WHAT IS EXPECTED | Beginning at the first line of the data, print each line exactly, stopping after the line that contains "from mathutils.bvhtree import BVHTree".

-------- COLLECTED MATERIAL

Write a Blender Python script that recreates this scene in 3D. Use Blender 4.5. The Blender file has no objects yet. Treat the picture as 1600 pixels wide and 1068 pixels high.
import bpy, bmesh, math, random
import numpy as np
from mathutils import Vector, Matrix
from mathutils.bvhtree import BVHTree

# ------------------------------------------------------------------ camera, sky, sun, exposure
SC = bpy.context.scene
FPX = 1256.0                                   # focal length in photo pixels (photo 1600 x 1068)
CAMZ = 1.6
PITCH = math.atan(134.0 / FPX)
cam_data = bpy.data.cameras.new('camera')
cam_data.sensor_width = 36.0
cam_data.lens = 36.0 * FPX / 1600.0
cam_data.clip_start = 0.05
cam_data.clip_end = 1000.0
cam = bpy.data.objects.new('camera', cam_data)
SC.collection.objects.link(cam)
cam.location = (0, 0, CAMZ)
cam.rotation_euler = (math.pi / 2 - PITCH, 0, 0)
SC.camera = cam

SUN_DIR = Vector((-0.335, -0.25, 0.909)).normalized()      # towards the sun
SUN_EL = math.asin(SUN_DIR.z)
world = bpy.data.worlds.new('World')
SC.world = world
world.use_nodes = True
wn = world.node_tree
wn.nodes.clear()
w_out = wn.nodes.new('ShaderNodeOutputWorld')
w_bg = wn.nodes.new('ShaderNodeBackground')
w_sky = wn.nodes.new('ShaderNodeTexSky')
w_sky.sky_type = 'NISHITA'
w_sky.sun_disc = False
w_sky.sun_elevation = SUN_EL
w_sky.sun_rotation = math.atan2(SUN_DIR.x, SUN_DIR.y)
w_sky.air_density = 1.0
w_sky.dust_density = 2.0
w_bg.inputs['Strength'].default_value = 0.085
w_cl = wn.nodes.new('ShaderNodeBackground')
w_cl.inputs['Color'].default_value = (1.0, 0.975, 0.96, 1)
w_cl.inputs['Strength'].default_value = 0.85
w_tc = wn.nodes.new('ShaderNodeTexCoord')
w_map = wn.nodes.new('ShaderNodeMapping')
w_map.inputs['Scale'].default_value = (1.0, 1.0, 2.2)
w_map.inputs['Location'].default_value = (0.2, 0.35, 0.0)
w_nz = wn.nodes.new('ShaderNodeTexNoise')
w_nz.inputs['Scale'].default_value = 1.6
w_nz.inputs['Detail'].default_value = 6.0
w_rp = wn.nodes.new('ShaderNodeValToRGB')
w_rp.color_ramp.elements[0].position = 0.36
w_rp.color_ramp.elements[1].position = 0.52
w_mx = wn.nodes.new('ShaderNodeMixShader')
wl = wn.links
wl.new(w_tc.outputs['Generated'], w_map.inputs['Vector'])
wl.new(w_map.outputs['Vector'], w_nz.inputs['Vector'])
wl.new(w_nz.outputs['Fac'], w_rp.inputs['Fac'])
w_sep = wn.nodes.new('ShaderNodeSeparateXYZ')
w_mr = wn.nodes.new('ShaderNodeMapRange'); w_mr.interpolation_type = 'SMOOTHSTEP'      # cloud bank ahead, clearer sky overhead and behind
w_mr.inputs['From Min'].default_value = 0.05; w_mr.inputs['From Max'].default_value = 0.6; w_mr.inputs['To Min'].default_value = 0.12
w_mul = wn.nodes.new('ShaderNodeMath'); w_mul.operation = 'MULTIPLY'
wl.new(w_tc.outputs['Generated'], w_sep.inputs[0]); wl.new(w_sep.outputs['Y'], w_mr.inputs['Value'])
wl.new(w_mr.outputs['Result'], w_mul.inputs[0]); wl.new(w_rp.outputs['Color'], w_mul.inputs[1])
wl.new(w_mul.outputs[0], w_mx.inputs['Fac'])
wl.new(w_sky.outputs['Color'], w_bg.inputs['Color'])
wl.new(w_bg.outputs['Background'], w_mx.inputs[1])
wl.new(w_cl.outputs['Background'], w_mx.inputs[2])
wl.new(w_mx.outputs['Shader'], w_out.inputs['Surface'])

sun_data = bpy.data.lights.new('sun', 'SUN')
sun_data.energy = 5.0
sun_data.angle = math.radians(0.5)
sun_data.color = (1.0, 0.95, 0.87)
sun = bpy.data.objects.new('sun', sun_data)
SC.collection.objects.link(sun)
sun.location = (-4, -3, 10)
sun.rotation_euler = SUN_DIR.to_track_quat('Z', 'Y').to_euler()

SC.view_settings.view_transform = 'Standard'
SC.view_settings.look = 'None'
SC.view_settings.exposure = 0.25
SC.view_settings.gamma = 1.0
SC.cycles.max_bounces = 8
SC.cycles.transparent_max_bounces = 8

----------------

OUTPUT |
Write a Blender Python script that recreates this scene in 3D. Use Blender 4.5. The Blender file has no objects yet. Treat the picture as 1600 pixels wide and 1068 pixels high.
import bpy, bmesh, math, random
import numpy as np
from mathutils import Vector, Matrix
from mathutils.bvhtree import BVHTree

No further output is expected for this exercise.